MEANS AND ENDS
By MICHAEL PERKINS
And if you don’t know where you’re goin’, any road’ll take you there—-George Harrison
THE PERSON WHO COINED THE PHRASE, “there’s more than one way to skin a cat” may not have been a photographer, but he/she certainly summed up a key truth about picture-making. Ever since we first started freezing images in boxes, we’ve been trying to craft shortcuts to the creation of our favorite effects, generally adopting the idea that results are about just that, results, and who really sweats what tool or technique you used to get them? Some of the earliest problems in photography, like engineering media sensitive enough to make immediate exposures, took decades to solve, as did the puzzle of providing supplementary flash without, you know, setting fire to the drapes. But we are now at a stage when the tinkerer’s first version of how to pull off something is followed up by simpler shortcuts in less and less time.
More and more, we initially discover how to do things by fairly laborious means, only to turn around seconds later and see a digital or A.I. shortcut that performs the same magic trick at the flick of a button or swipe of a screen. This convenience, wonderful as it is, is sometimes met with suspicion, as if a thing can’t be worthy or good if it comes too easy. This view, that only shooters who bravely grapple with unwieldy processes are making “real” pictures, is a snotty country-cousin to the belief that only those who shoot all-manual are “true” photographers. Me, I’m fine with painting a big wall with a paint brush, but, if I can do it just as well in half the time with a roller, then, yes, please, hook me up.

Selective “Lensbaby” focus, achieved in post-processing with a quick pinch and swipe via the Hipstamatic phone app.
Take, as an example, the recent love affair many have struck with the manual lenses that allow for selective focus to be achieved in-camera, as marketed wonderfully well by Lensbaby and other optics houses. With such specialized glass, a floating “sweet spot” of sharpness is preselected by the user, placed wherever he/she may desire it, surrounded by a soft haze that serves to call extra attention to the subject matter within the selected focus area…all of it done in-camera. These specialized lenses are fairly costly and tend to be one-trick ponies, in that their optics may not be optimum for all the uses found on standard glass. And then there is the time spent in climbing the lens’ learning curve, since uniform results are far from guaranteed.

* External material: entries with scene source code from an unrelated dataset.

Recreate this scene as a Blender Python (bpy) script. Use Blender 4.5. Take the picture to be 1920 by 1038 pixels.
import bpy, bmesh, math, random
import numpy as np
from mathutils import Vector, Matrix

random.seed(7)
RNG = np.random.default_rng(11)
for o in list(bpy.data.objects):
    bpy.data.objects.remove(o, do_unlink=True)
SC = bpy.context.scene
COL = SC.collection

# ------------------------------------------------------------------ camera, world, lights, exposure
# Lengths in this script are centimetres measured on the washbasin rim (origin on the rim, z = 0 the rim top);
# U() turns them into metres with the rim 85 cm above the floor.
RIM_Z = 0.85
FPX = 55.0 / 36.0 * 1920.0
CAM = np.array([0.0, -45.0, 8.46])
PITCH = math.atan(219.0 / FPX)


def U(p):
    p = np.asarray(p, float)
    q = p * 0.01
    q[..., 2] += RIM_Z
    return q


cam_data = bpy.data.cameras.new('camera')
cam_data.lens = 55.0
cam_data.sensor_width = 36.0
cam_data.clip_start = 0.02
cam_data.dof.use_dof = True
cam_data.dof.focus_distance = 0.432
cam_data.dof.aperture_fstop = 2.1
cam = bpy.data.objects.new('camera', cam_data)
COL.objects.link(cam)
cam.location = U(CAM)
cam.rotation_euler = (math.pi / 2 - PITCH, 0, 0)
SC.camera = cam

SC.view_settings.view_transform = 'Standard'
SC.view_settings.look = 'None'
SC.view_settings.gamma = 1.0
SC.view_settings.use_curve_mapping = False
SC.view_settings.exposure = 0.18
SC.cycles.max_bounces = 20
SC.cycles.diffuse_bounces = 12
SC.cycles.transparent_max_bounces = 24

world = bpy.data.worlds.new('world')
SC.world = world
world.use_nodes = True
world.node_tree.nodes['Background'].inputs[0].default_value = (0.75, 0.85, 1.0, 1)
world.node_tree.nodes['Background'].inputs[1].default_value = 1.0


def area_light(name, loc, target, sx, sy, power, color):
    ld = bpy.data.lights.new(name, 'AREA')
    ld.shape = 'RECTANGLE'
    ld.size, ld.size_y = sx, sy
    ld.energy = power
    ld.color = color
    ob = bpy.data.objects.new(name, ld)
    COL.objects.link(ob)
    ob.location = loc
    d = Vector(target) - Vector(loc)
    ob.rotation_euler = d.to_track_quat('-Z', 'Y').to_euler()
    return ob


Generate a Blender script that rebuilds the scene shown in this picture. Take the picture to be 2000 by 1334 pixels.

Now, contrast that to a single trick among dozens of offered post-processing effects within a single phone app, which, in the case of our illustration, is called Hipstamatic. Selecting “depth of field” among the choices, and applying a little stretch-and-pinch of the fingers, renders the Lensbaby effect immediately, and with even greater flexibility, since, with the ability for endless re-dos of the effect before locking in the final version, there is no standard trial-and-error. Also, since you are basically working on a copy of your original, it remains pristine and ready to be taken in other directions on another day, based on your whim. All for the one-time cost of the app, which, in this case, was zero.
Having once invested in the speciality lenses required to make such a shot, must I regard the app-rendered version “less than”? Certainly not in the quality or effectiveness of the final result, and certainly not when it comes to any yardstick of economy or efficiency. The app does what I ask of all photographic processes; places as few barriers as possible between my vision of an image and my ability to hold the result in my hand. Sometimes, as G.Harrison implies, you want to calmly saunter down the old dirt road. And sometimes you want to take the expressway.